Selasa, 14 Oktober 2008

Reformasi TNI Masih Temui Kemandekan

Reformasi TNI Masih Temui Kemandekan

Pemerintah, dalam hal ini Departemen Pertahanan dan Markas Besar TNI, diminta melakukan refleksi atas 10 tahun berjalannya reformasi khususnya di dalam tubuh TNI sendiri. Diakui hingga sekarang memang terjadi banyak kemajuan, namun masih banyak pula kewajiban yang mandek dan perlu dicari terobosannya. Pernyataan itu disampaikan Anggota Komisi I dari Fraksi PDIP, Andreas Pareira, Selasa (14/10), kepada Kompas.

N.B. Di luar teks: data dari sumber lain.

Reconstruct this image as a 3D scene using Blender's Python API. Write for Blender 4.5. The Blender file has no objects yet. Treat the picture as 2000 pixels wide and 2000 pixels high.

Menurutnya, kemajuan yang berhasil dicapai tersebut terutama terkait reformasi di bidang politik terkait penghapusan Dwifungsi ABRI dan pemisahan TNI-Polri. Semua perubahan tadi terjadi pada pemerintahan sebelumnya, KH Abdurrahman Wahid dan Megawati Soekarnoputri. "Akan tetapi sepanjang pemerintahan Presiden Susilo Bambang Yudhoyono sekarang tindak lanjutnya terkesan mandek," ujar Andreas.

Selain itu kemandekan lain, tambah Andreas, tampak dari proses legislasi terutama terkait Reformasi Sektor Keamanan, sesuai program legislasi nasional sejak tahun 2004. Dari 17 RUU terkait reformasi sektor keamanan tadi, baru satu yang lolos menjadi produk Undang-Undang yaitu UU Anti Penggunaan Ranjau Darat. "Kalau pun ada produk RUU yang sedang dibahas sekarang, macam RUU revisi UU Peradilan Militer, prosesnya bisa dibilang mandek," ujar Andreas.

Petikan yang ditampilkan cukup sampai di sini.